Entertainment

'The Edge Of Seventeen' Soundtrack Is All Feels

by Kayleigh Hughes

Few movies have excited me this year as much as The Edge of Seventeen. Even as I grow older and become less able to recall specifics like the agony of shopping for a sparkly homecoming dress that actually fits, or the weird musty stink of the carpets in public high school classrooms (okay, actually my memory of that smell is still pretty strong), I'm still magnetically drawn to teenage coming-of-age movies, especially when they have a female protagonist. The Edge of Seventeen is a great addition to the genre, with Hailee Steinfeld playing a high-schooler who is trying to figure out — with the help of a cool wisecracking teacher — how to grow up and feel OK. Naturally, music plays as big role in setting the movie's tone as it does in a teenager's life, and The Edge of Seventeen soundtrack, which comes out on Nov. 18, will make you feel like a teenager again.

You can find the track listing for the soundtrack on Amazon (where you can pre-order it if you are too eager to wait until Nov. 18), and the mix of contemporary hits, nostalgic classics, and indie stunners manages to hit almost as many emotions as a standard teenager is capable of feeling (which is to say, like, a zillion), and will make you feel like you're on that weird adolescent roller coaster of feels once again.

Every song seems like a perfect fit for the movie, but below are a few of The Edge of Seventeen soundtrack's emotion-driven highlights.

"Who I Thought You Were" — Santigold

Poppy and danceable but also communicating a very real sense of betrayal, this song (in addition to sounding like a lost track from Tegan and Sara's Heartthrob) is the perfect thing to put on a mix tape for your bestie when you want to passive-aggressively communicate that you're mad at them but also want the excuse of "no, I just thought it was catchy" in case you chicken out.

"Big Jet Plane" — Angus And Julia Stone

This song is deeply romantic but also has an undeniable tone of melancholy and longing, as if the beautiful romance it alludes to may never happen.
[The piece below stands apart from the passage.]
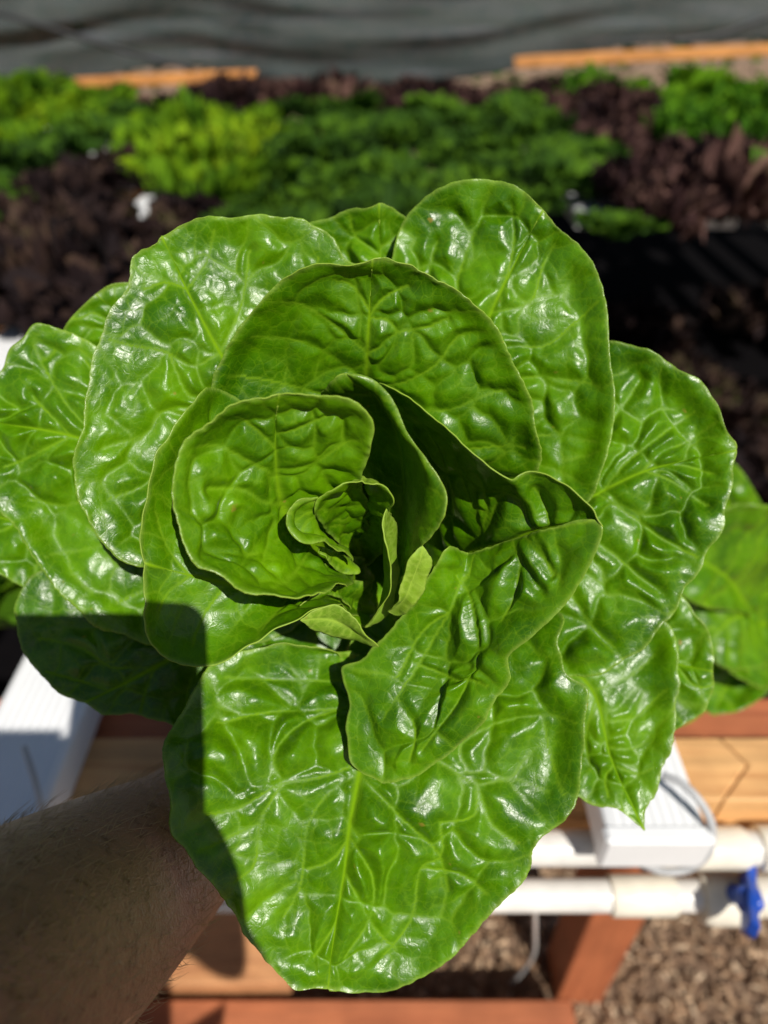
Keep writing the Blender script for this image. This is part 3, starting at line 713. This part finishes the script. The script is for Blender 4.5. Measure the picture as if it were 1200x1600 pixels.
            veins=[[(562,1210),(510,1245),(480,1300),(468,1400),(445,1440)],[(566,1190),(500,1215),(440,1225),(370,1265),(325,1275)],[(440,1225),(428,1180),(470,1130),(530,1105)],[(440,1225),(405,1290),(398,1360),(370,1380)],[(548,1310),(520,1350),(480,1370)],[(562,1210),(600,1250),(640,1290),(688,1340),(700,1400)],[(575,1150),(650,1170),(700,1200),(745,1225),(800,1220),(860,1240)],[(688,1285),(740,1275),(745,1225)],[(688,1285),(690,1340),(660,1360),(650,1420),(640,1450),(600,1500)],[(660,1360),(720,1370),(760,1400)],
                   [(745,1225),(720,1170),(760,1140),(850,1120),(900,1130)],[(548,1310),(585,1380),(580,1440),(540,1500)],[(541,1370),(590,1460),(620,1490)],[(526,1450),(490,1500)],[(745,1225),(770,1290),(810,1320)],[(850,1120),(860,1180),(880,1240)],[(590,1090),(530,1105),(430,1110),(340,1130)],[(595,1060),(500,1060),(420,1060),(350,1060)],[(405,1290),(340,1320),(310,1330)]]),
 'O6': dict(base=(560,910,46), mid=[(400,840,42.6),(250,730,40.8),(110,680,39.9)], tip=(-35,655,39.6), left=[(420,1000,43.6),(300,1020,42),(225,1004,41.1),(165,985,40.7),(112,942,40.3),(55,885,40),(28,832,39.8),(-5,795,39.7),(-35,730,39.6)],
            right=[(420,650,43.8),(250,560,41.8),(160,545,40.9),(132,530,40.5),(98,514,40.2),(62,505,40),(30,528,39.8),(2,572,39.7),(-25,610,39.6)], cup=.3, cell=.9, bull=1.1, tint=.42, ruff=.5,
            veins=[[(250,730),(180,640),(130,560)],[(180,700),(110,640),(60,560)],[(110,680),(50,620)],[(110,680),(50,710),(0,730)],[(250,730),(170,760),(100,790),(40,780)],[(330,780),(220,830),(130,860),(70,870)],[(400,840),(280,900),(180,940)],[(100,515),(60,520),(55,545),(70,560),(85,545)]]),
 'O7': dict(base=(520,800,46.5), mid=[(330,620,44),(220,520,42.8)], tip=(152,462,42), left=[(280,640,44),(120,570,42.8),(98,525,42.4),(120,487,42.1)], right=[(400,500,44.5),(260,440,43),(205,442,42.4),(180,449,42.1)], cup=.2, cell=.8, bull=.7, tint=.5),
 'O8': dict(base=(580,930,46.5), mid=[(420,980,43.8),(290,1020,42.4),(190,1070,41.6)], tip=(128,1100,41.3), left=[(400,900,45),(120,880,42.6),(50,900,42.1),(28,930,41.9),(22,972,41.7),(42,1028,41.5),(80,1072,41.3)],
            right=[(480,1130,44),(360,1170,42.5),(290,1160,41.8),(268,1134,41.6),(215,1120,41.5),(165,1113,41.3)], cup=.2, cell=.95, bull=.55, tint=.32, ruff=.4,
            veins=[[(290,1020),(240,1050),(220,1115)],[(230,1045),(170,1040),(120,1010),(60,1000)],[(330,1005),(300,1060),(290,1120)],[(330,1005),(240,970),(140,950)],[(170,1080),(110,1060),(70,1050)]]),
 'O9': dict(base=(500,890,47.5), mid=[(250,850,45),(60,820,44)], tip=(-60,800,43.8), left=[(260,1000,45.6),(80,950,44.4),(36,918,44.1),(0,895,43.9),(-40,850,43.8)], right=[(260,740,45.6),(90,740,44.4),(10,745,44),(-40,765,43.8)], cup=.2, cell=.8, bull=.9, tint=.45),
}
lab_leaf = {'O5': 'broad bottom leaf hanging lowest, half of its left edge shaded', 'I1': 'cupped yellow green leaf left of the heart', 'I3': 'dark upright leaf above the heart', 'H1': 'small pleated heart leaf',
            'O8': 'dark shaded leaf at lower left', 'O3': 'blistered leaf spreading to the right', 'I2f': 'pale folded underside of a leaf', 'O4': 'pointed paler leaf at lower right'}
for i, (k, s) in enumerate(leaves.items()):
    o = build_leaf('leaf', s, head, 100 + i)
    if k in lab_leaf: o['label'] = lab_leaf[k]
# stem core
b = MB(); b.tube([P3(600, 890, .455), P3(600, 890, .47), P3(600, 890, .50), P3(600, 875, .62)], [0.012, 0.020, 0.024, 0.020], 24)
b.build('stem', simple('stem_flesh', (0.45, 0.58, 0.25), 0.45, var=0.1), head, smooth=True)

# second romaine plant growing in the channel at right
rp = empty('romaine_plant', (0.47, 0.66, 0.90), 'green romaine plant growing at the right edge beside the held head', 'lettuce')
rl = [
 dict(base=(1210,1010,84), mid=[(1180,920,74),(1130,880,70)], tip=(1085,862,68), left=[(1190,960,76),(1130,950,70),(1095,935,68.5),(1072,905,68)], right=[(1260,880,76),(1250,800,70),(1190,787,68),(1140,800,68),(1105,828,68)], cup=.5, bull=1.2, cell=1.6, tint=.45),
 dict(base=(1260,960,86), mid=[(1200,990,80),(1150,985,76)], tip=(1066,952,73), left=[(1200,940,80),(1120,930,75),(1085,935,73.5)], right=[(1230,1070,80),(1185,1062,75),(1140,1030,73.5),(1095,990,73)], cup=.5, bull=1.2, cell=1.6, tint=.45),
 dict(base=(1230,1000,88), mid=[(1180,1050,83),(1155,1085,81)], tip=(1140,1118,80), left=[(1150,1010,83),(1105,1040,80.5),(1105,1090,80)], right=[(1240,1060,83),(1215,1090,81),(1180,1110,80)], cup=.3, bull=1.2, cell=1.6, tint=.5),
 dict(base=(1240,980,90), mid=[(1190,850,82),(1155,760,78)], tip=(1150,705,77), left=[(1140,900,84),(1105,820,80),(1110,750,78)], right=[(1250,850,83),(1210,780,79),(1178,730,77.5)], cup=.5, bull=1.2, cell=1.6, tint=.35),
 dict(base=(1260,1000,84), mid=[(1290,900,76),(1300,850,74)], tip=(1310,780,73), left=[(1230,900,78),(1240,830,75),(1260,790,73.5)], right=[(1340,960,79),(1370,880,75),(1350,810,73.5)], cup=.5, bull=1.2, cell=1.6, tint=.45),
]
rl += [
 dict(base=(1230,1000,90), mid=[(1120,960,82),(1060,900,79)], tip=(1020,850,78), left=[(1160,880,83),(1100,830,80),(1050,820,78.5)], right=[(1150,1040,84),(1070,1000,80.5),(1020,940,78.8)], cup=.3, bull=1.2, cell=1.6, tint=.6),
 dict(base=(1230,1000,92), mid=[(1090,1040,86),(1060,1080,84)], tip=(1045,1130,83.5), left=[(1110,980,87),(1030,1020,85),(1010,1090,84)], right=[(1160,1080,87),(1120,1115,85),(1085,1135,84)], cup=.3, bull=1.2, cell=1.6, tint=.65),
 dict(base=(1240,990,82), mid=[(1200,960,77),(1180,965,75)], tip=(1120,1015,73.5), left=[(1180,900,77),(1120,920,74.5),(1095,965,73.5)], right=[(1230,1030,78),(1200,1045,76),(1160,1045,74.2)], cup=.3, bull=1.2, cell=1.6, tint=.62),
]
for s in rl:
    s['tint'] += .12
    for k_ in ('base', 'tip'): s[k_] = (s[k_][0] - 24,) + s[k_][1:]
    for k_ in ('mid', 'left', 'right'): s[k_] = [(q[0] - 24,) + q[1:] for q in s[k_]]
for i, s in enumerate(rl): build_leaf('leaf', s, rp, 300 + i, px=5)

# ------------------------------------------------------------------ far lettuces
def small_lettuce(name, kind, seed):
    """rosette of ruffled leaves about 0.27 m across, base at the origin"""
    rg = np.random.default_rng(seed)
    V = []; Fc = []
    nL = 34 if kind == 'frilly' else 26
    for i in range(nL):
        az_ = i * 2.399963 + rg.uniform(-.2, .2)
        age = (i + 0.5) / nL                          # 0 outer .. 1 inner
        Ln = (0.155 - 0.085 * age) * rg.uniform(.85, 1.1)
        lean = math.radians(18 + 62 * age + rg.uniform(-6, 6))
        wd = Ln * (0.42 if kind == 'frilly' else 0.40)
        nu_, nv_ = 9, 9
        b0 = len(V)
        fr = rg.uniform(3, 5); ph = rg.uniform(0, 6)
        ca, sa = math.cos(az_), math.sin(az_)
        for a in range(nu_):
            u_ = a / (nu_ - 1)
            r = Ln * u_; el = lean * (1 - 0.75 * u_ * (1 - age * .4))
            # integrate approx
            cx = 0.012 + r * math.cos(lean * (1 - .38 * u_)); cz = 0.01 + r * math.sin(lean * (1 - .38 * u_)) 
            wv = wd * math.sin(math.pi * min(1, 0.12 + 0.80 * u_) ** 1.1) ** 0.7 + 0.003
            for q in range(nv_):
                v_ = -1 + 2 * q / (nv_ - 1)
                ry = wv * v_
                amp_ = (0.016 if kind == 'frilly' else 0.007) * (abs(v_) ** 1.5 + u_ ** 3) * (0.3 + u_)
                rz = cz + abs(v_) ** 2 * wv * 0.45 + amp_ * math.sin(fr * 2 * v_ + 9 * u_ + ph) + rg.normal(0, 0.0022)
                rx = cx + amp_ * 0.8 * math.cos(fr * 2.3 * v_ + 7 * u_ + ph * 1.3) + rg.normal(0, 0.0018)
                ry += rg.normal(0, 0.0018)
                V.append((rx * ca - ry * sa, rx * sa + ry * ca, rz))
        for a in range(nu_ - 1):
            for q in range(nv_ - 1):
                p = b0 + a * nv_ + q; Fc.append((p, p + 1, p + nv_ + 1, p + nv_))
    return V, Fc
def bg_mat(name, stops, vein, rough=0.8, trans=0.2):
    m, n, l, bs, out = mat(name)
    g = n.new('ShaderNodeNewGeometry'); r = ramp(n, stops)
    t = noise_node(n, l, 30, 3)
    oi = n.new('ShaderNodeObjectInfo')
    f = math_node(n, l, 'ADD', math_node(n, l, 'MULTIPLY', g.outputs['Random Per Island'], 0.4), math_node(n, l, 'ADD', math_node(n, l, 'MULTIPLY', t.outputs['Fac'], 0.35), math_node(n, l, 'MULTIPLY', oi.outputs['Random'], 0.25)))
    l.new(f, r.inputs[0]); l.new(r.outputs[0], bs.inputs['Base Color']); bs.inputs['Roughness'].default_value = rough; bs.inputs['Specular IOR Level'].default_value = 0.2
    tr = n.new('ShaderNodeBsdfTranslucent'); l.new(r.outputs[0], tr.inputs['Color'])
    mx = n.new('ShaderNodeMixShader'); mx.inputs[0].default_value = trans
    l.new(bs.outputs[0], mx.inputs[1]); l.new(tr.outputs[0], mx.inputs[2]); l.new(mx.outputs[0], out.inputs['Surface'])
    return m
kinds = {
 'red': (bg_mat('red_leaf', [(0.25, (0.014, 0.006, 0.007)), (0.45, (0.035, 0.014, 0.014)), (0.7, (0.17, 0.090, 0.070)), (0.85, (0.05, 0.06, 0.012))], None), 'frilly'),
 'maroon': (bg_mat('maroon_leaf', [(0.3, (0.008, 0.004, 0.005)), (0.5, (0.022, 0.011, 0.010)), (0.65, (0.070, 0.040, 0.028)), (0.85, (0.05, 0.075, 0.010))], None), 'frilly'),
 'lime': (bg_mat('lime_leaf', [(0.3, (0.05, 0.13, 0.002)), (0.55, (0.13, 0.26, 0.003)), (0.8, (0.29, 0.42, 0.006))], None), 'frilly'),
 'green': (bg_mat('green_leaf', [(0.25, (0.010, 0.032, 0.002)), (0.5, (0.025, 0.072, 0.003)), (0.8, (0.095, 0.205, 0.006))], None), 'broad'),
 'mid': (bg_mat('mid_leaf', [(0.25, (0.022, 0.080, 0.002)), (0.5, (0.060, 0.180, 0.003)), (0.8, (0.17, 0.34, 0.005))], None), 'frilly'),
}
meshes = {}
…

Great for pining.

"Bad Decisions" — Two Door Cinema Club

Deeply '80s-indebted and super invigorating, this song is good for soundtracking the rush of, yes, making some bad decisions that feel really good—or perhaps more likely as an awkward teen, dancing around your bedroom on Friday night wishing you were making those bad decisions.

"When They Fight, They Fight" — Generationals

Pure sunny celebration music, this 2009 song has the tambourine jangle and sweet psych-pop vibe of the California-cool sixties.

"Somebody Else" — The 1975

So much angsty, groovy, synth-y heartbreak. Good for screaming in the shower while also sort of crying. Also good for wishfully thinking that someone else is singing it about you, even though you maybe just spilled the milk from your Fruit Loops on the bed and you've gotten like six new zits in the past four hours somehow. (The video is inexplicably over eight minutes long but skip to 3:10 for the start of music and Matt Healy's tearful distraught breakdown.)

"Save Me" — Aimee Mann

A perfect, classic acoustic sing-songwriter waterfall of feelings. Take a walk alone on a brisk, gray fall day and listen to this song and feel utterly foolish and strangely wise at the same time.

These songs are some of the standouts, but really every track on The Edge of Seventeen soundtrack is golden, and for better and worse, they'll make you feel just like a teenager again.